PS - I'm in bed with an 18 yr old-am I a cougar?
No - puma.
Nights like last night are what makes cleaning up the vomit in the morning worth it
There is an old man sitting across from me. Phone rang and his ringtone is children giggling, I'm not safe here.
Don't you ever say "drinking at 2" as if it's a bad thing again. I'm asking you as a friend here.
This girl has a second refrigerator that she uses JUST for liquor, her kitchen chairs are kegs AND she can grill. I'm not coming back.
you were watching the nanny crying, saying I wish I was that thin eating twinkies. THAT DRUNK.
asked the cab driver where he learned Swahili last night.
I just can't have sex with a guy who has nicer eyebrows than me
Dude. You stood in a corner laughing your ass off while folding clothes, facing the wall. Yes, they were weed brownies..
I don't get hangovers. Except once. And there is a massively epic story behind that, involving so much alcohol I should have died, and 13 raw hotdogs.
There is nothing wrong with me introducing you as elephant dick. Nothing.

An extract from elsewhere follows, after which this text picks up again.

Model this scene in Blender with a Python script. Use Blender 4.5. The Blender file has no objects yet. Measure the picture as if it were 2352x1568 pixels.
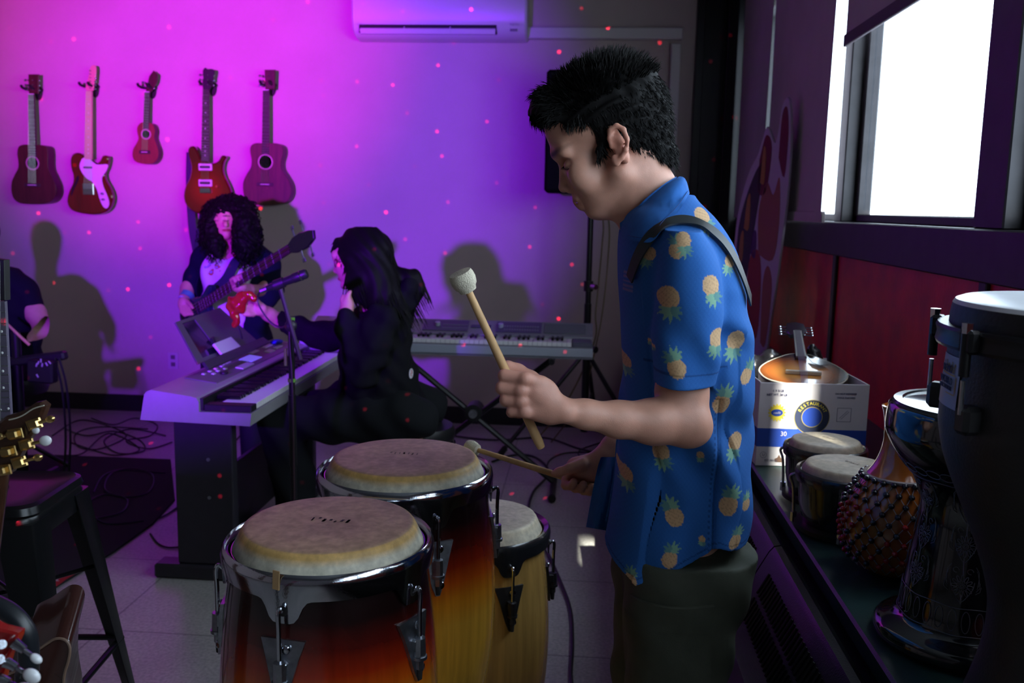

All I'm saying is the next time I see him naked, there better be something in it for me that doesn't end in bailing him out of jail.
I just called my boyfriend "Dad"... Awkward
He was super adorable, like I wanna pinch his cheeks while I fuck him...
I didn't have any lime for my chaser.. so after my shot I ate a handful of lime flavored chips. Didn't work so great.